Bitwise C expression returns a different result when in a function?

Question

This expression is one way to evaluate 2^x (I am aware of the dangers of this approach):

2 << (x-1)

Substitute x=0 and the expression gives the desired result of 1. However when it is placed in a function, it always returns 0:

int fast_2_to_the(int x) {
    return 2 << (x-1);
}

This can be observed in this program:

int main(int argc, char *argv[]) {
    printf("2 << (0-1) = %d\n", 2 << (0-1));
    printf("fast_2_to_the(0) = %d\n", fast_2_to_the(0));
    return 0;
}

Which gives the following output:

2 << (0-1) = 1

fast_2_to_the(0) = 0

Why is this happening? I'm a beginner to C and have recently been learning about bitwise operators, so any relevant advice would be appreciated.

Answer 1

What you'are experiencing is undefined behavior according to every C Standard, from ancient C89 through C11.

From N1570 (C11 draft) 6.5.7/3 Bitwise shift operators:

The integer promotions are performed on each of the operands. The type of the result is that of the promoted left operand.

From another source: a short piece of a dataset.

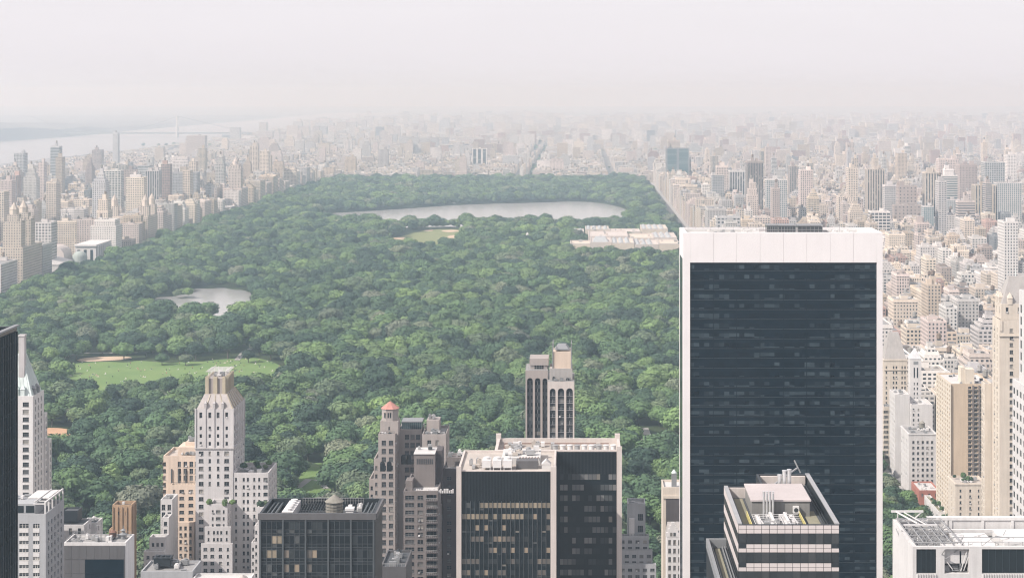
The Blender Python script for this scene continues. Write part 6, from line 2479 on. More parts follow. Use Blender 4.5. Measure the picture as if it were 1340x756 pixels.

If the value of the right operand is negative or is greater than or equal to the width of the promoted left operand, the behavior is undefined.

Answer 2

A bit shift with negative right operand is undefined behavior as per C99 §6.5.7 ¶3. That means that the compiler is free to emit code that may not work reliably in case you have a negative shift (or, as per the usual rules about undefined behavior, it may as well make demons fly out of your nose).

The correct way to perform that shift is, as suggested in the comments, 1 << x, which should work fine as long as the result does not exceed the range of int.